Take the car. There is the freedom and mobility it offers across almost all social classes, in a society that is becoming more stratified. But there is something else, he suggests. The author attended an automobile repair course; he noted the rigor and thoroughness with which the instructor led the class, whose members mostly belonged to the young urban poor. “Learning to be a good auto mechanic is learning to be civilized,” he writes. “It cannot teach you the difference between good and evil but . . . it can teach you the difference between right and wrong, between correctness and sloppy, dishonest work.”

This is all very well, but his photographs of a motorcycle standing in the woods, and of forest picnickers flanked by three parked cars make us wince--even as he is arguing that nature should be widely, not narrowly accessible. And as he wickedly traces a connection between 19th-Century British aristocrats who forbade their woods to their peasantry, and environmentalists who would keep out working-class families with picnic coolers, disposable diapers for an unsightly number of babies, and plastic chairs for non-disposable grandparents.

He contrasts, unfavorably, the deliberately serene and bucolic effect of Frederick Law Olmstead’s urban parks with the raffish energy of a mall or flea market; as if only the latter were authentically, as he puts it, “vernacular.” Has he never seen the intense, overwhelming use that people make of Olmstead’s Central Park and of his Jamaica Pond, in a multicultural, economically mixed part of Boston?
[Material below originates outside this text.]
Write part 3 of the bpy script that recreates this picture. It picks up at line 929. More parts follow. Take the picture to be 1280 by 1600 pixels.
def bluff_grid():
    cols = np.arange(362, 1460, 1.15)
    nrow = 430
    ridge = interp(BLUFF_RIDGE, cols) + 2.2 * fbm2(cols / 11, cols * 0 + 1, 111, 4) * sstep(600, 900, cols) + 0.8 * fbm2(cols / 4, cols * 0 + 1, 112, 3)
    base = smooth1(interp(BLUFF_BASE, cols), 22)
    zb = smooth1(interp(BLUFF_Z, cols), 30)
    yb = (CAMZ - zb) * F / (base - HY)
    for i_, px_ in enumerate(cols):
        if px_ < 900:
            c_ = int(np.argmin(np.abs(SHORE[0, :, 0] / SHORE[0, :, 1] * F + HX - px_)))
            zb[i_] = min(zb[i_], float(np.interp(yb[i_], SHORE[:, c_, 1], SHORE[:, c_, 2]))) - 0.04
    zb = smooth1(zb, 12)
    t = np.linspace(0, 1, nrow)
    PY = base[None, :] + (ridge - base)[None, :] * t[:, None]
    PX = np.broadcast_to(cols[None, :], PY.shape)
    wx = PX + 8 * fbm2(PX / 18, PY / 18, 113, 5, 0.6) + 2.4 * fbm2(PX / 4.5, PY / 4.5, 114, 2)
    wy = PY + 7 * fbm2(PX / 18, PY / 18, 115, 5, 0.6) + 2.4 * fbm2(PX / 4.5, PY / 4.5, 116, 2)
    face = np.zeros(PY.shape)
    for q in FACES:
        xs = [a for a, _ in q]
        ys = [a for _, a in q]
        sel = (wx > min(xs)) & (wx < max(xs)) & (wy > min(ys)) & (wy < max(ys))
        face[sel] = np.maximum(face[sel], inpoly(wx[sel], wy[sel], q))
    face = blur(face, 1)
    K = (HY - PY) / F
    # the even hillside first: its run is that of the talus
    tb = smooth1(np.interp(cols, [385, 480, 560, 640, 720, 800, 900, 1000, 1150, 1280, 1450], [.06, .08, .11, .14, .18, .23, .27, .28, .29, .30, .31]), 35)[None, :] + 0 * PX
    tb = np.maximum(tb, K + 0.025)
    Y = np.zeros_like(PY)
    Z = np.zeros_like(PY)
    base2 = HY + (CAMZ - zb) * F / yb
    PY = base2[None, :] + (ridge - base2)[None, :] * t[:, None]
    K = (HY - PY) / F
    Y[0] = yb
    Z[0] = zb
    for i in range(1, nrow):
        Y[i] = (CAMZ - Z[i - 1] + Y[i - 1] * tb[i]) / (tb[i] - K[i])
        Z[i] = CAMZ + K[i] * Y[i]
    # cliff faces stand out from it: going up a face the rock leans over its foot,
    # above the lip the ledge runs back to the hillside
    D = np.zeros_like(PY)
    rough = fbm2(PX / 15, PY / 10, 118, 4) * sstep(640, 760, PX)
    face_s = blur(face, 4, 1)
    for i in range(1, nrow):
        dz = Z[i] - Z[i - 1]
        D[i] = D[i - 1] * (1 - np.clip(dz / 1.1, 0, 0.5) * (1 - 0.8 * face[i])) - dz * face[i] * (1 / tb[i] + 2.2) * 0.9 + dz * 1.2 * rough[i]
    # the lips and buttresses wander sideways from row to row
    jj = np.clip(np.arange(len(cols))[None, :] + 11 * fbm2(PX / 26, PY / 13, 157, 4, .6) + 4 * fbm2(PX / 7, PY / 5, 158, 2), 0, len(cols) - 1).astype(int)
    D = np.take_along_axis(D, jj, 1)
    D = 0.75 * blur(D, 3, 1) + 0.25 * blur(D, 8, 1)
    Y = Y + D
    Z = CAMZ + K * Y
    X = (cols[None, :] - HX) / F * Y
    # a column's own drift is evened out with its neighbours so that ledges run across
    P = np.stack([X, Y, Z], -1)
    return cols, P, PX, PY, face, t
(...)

Is there an unconscious condescension in the assumption that the common people must be as noisy and lusty as in a Breughel town-scape; and don’t want a quiet greenery and the sound of breeze and birds? In fact, there is not. Jackson is an original and a battler and most of his battles are against condescension; perhaps you can’t fight without getting a little of the enemy on your hands.

I disagree with quite a few things in his book. Some of his sorties are dead-ends, made out of the pleasure of sortying and seeing what you find. His belief that what masses of people are engaged in will eventually turn out well doesn’t make his amiable case for the new primacy of road over place. Roads--10-lane highway replacing eight-lane, and just as crowded--may in fact devour their destinations; but that does not negate the fact that without places to go, roads have no meaning.
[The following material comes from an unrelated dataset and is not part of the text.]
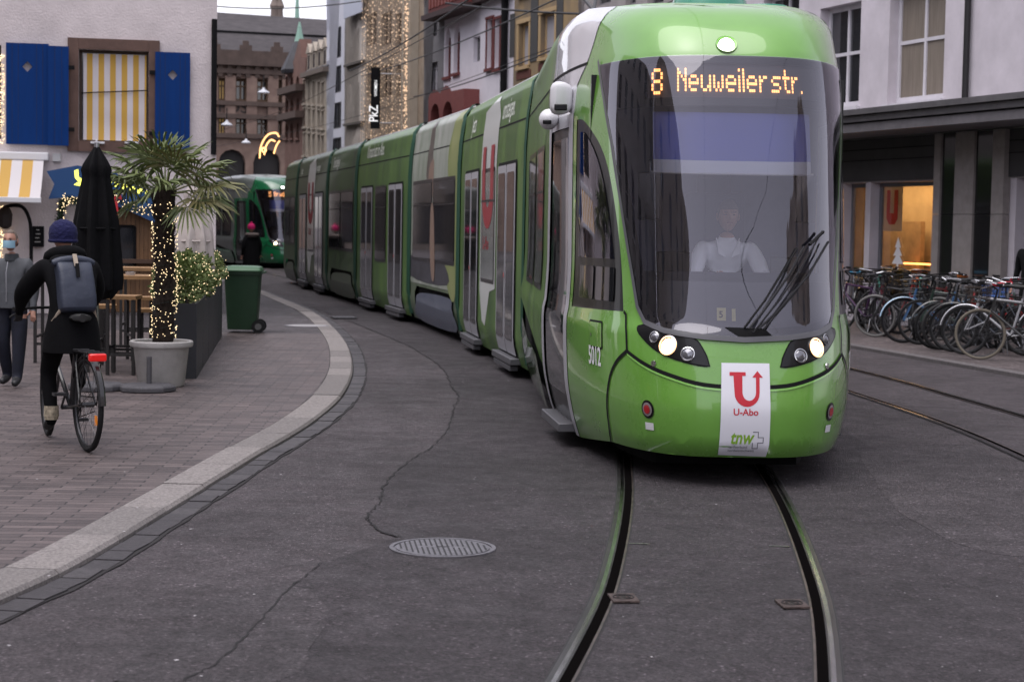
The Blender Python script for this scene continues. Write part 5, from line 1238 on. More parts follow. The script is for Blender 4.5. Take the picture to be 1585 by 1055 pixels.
# ---- mural building
mural=M('mural_paint',(.36,.25,.12),.85,col2=(.14,.12,.10),vs=1.1,stretch=(1,1,.35));och=M('ochre_surround',(.45,.32,.17),.8)
W=Wall(rz_(787),rz_(889.5));rbm=M('roller_blind_grey',(.38,.37,.40),.7,var=.08,vs=20,stretch=(.1,.1,8))
ws=[]
for x0,y0,x1,y1 in((803,36,819,103),(837,20,859,88),(805,-70,820,-8),(838,-85,860,-25)):ws.append(dict(rc=W.rc(x0,y0,x1,y1),frame=och,nx=1,ny=1,blind=(.02,rbm),trim=och,sill=och,tw=.12))
mur=building('ochre and brown painted mural facade with grey roller blinds above the tram',W,14,8,ws,mural)
for q in(W.rc(790,22,797,88),W.rc(822,-10,833,95),W.rc(862,-10,872,70)):part(mur,'painted_column',M('mural_dark',(.06,.06,.06),.8),lambda mb:W.box(mb,*q,.002,.02))
part(mur,'painted_band',M('mural_red',(.12,.04,.03),.8),lambda mb:[W.box(mb,*q,.002,.024) for q in(W.rc(800,110,822,122),W.rc(834,96,860,108))])
mb=MB();a=W.uv(786,80)[0]-.0;mb.tube([W.pt(a,0,.12),W.pt(a,14,.12)],.10,8);mb.build('downpipe',blackm,mur,world=True)
# ---- white house with red frames
ox=M('oxblood_wood',(.13,.025,.022),.6,var=.2,vs=4);whr=M('white_render',(.70,.67,.73),.85,var=.06,vs=2)
W=Wall(rz_(680),rz_(786.5));ws=[]
for x0,y0,x1,y1 in((688.5,42,698,119),(702.5,34,712,113)):ws.append(dict(loop=arch(*W.rc(x0,y0,x1,y1),kind='point'),frame=ox,nx=2,ny=1,arch=1,fw=.10,sill=ox))
ws.append(dict(rc=W.rc(733,57,743,96),frame=M('frame_grey',(.2,.19,.2)),nx=1,ny=1))
for x0,x1 in((754,763),(766,775)):
    q=W.rc(x0,30,x1,106);ws.append(dict(rc=q,frame=ox,nx=2,ny=1,fw=.12,sill=ox,trim=ox,tw=.08))
wh=building('white gabled house with dark red pointed windows and carved red bay',W,12,8,ws,whr)
def bay(mb):
    a=W.uv(680,20)[0];b=W.uv(745,20)[0];z=W.uv(712,24)[1];W.box(mb,a,z,b,z+.16,.0,.62);W.box(mb,b,z+.12,W.L,z+.28,0,.3)
part(wh,'cornice',M('dark_cornice',(.05,.03,.03),.7),bay)
part(wh,'carved_band',ox,lambda mb:(W.box(mb,.02,W.uv(712,24)[1]+.165,W.uv(745,20)[0],W.uv(712,24)[1]+1.2,.0,.55),W.box(mb,W.uv(745,20)[0]+.01,W.uv(712,24)[1]+.29,W.L-.02,W.uv(712,24)[1]+1.2,0,.25)))
part(wh,'carved_ornament',M('ox_light',(.20,.05,.04),.6),lambda mb:[W.box(mb,.1+k*.32,W.uv(712,24)[1]+.3,.1+k*.32+.2,W.uv(712,24)[1]+.62,.55,.58) for k in range(11)])
a,z0,b,z1=W.rc(686,143,742,186)
lg=MB();Wl=Wall(W.pt(a,0,.5),W.pt(b,0,.5));L_=Wl.L
holes=[arch(.22,z0-.6,.22+L_*.27,z1-.3),arch(.22+L_*.36,z0-.6,.22+L_*.63,z1-.3)]
vs,fs_=polys2([[(0,z0-.7),(L_,z0-.7),(L_,z1-.02),(L_*.66,z1-.02),(L_*.6,z1+.12),(L_*.5,z1+.2),(L_*.4,z1+.1),(L_*.33,z1-.02),(L_*.25,z1+.1),(L_*.15,z1+.14),(L_*.06,z1+.06),(0,z1-.1)]]+holes);lg.add([Wl.pt(*p) for p in vs],fs_)
for l in holes:n=len(l);lg.add([Wl.pt(*p) for p in l]+[Wl.pt(*p,-.3) for p in l],[(i,(i+1)%n,n+(i+1)%n,n+i) for i in range(n)])
lg.add([Wl.pt(L_,z0-.7),Wl.pt(L_,z1-.02),Wl.pt(L_,z1-.02,-.5),Wl.pt(L_,z0-.7,-.5)],[(0,1,2,3)]);lg.add([Wl.pt(0,z1-.1),Wl.pt(L_,z1-.1),Wl.pt(L_,z1-.1,-.5),Wl.pt(0,z1-.1,-.5)],[(0,1,2,3)])
lg.build('loggia',M('oxblood_render',(.19,.055,.05),.75,var=.1,vs=3),wh,world=True,smooth=False);part(wh,'loggia_shadow_wall',M('loggia_inner',(.07,.02,.02),.8),lambda mb:Wl.box(mb,.05,z0-.6,L_-.05,z1-.2,-.45,-.4))
# ---- narrow grey building with white mullioned windows
W=Wall(rz_(651.5),rz_(679.5));ws=[]
for y0,y1 in((-70,-22),(8,58),(98,152)):ws.append(dict(rc=W.rc(656,y0,677,y1),frame=winw,nx=5,ny=1,tz=[.15,.85],fw=.07,blind=(.45,M('curtain_pale',(.30,.29,.30),.8,var=.3,vs=3,stretch=(8,8,.3)))))
gb=building('narrow grey facade with white mullioned window bands, hung with a few bulbs',W,14,8,ws,M('grey_render',(.17,.165,.175),.8,var=.1,vs=3))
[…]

Yet his vision, enlivened by a long life’s treasure of details--in parts of Kansas, settled along the geographical grids decreed by Thomas Jefferson, the burners on a stove are still called northeast, southwest and so on--is arresting; the more so, perhaps, for being both traditional and out of fashion. Mankind is in nature, not apart from it; and a few of the marks made by civilization over the millennia--the dolmens of the Celts, the mysterious circular earthworks of Nazca in Peru, the checkered green downs of Somerset, the way an Italian town clings to its hill--these things carve the world as miraculously as a river, a glacier or a seed-bearing wind.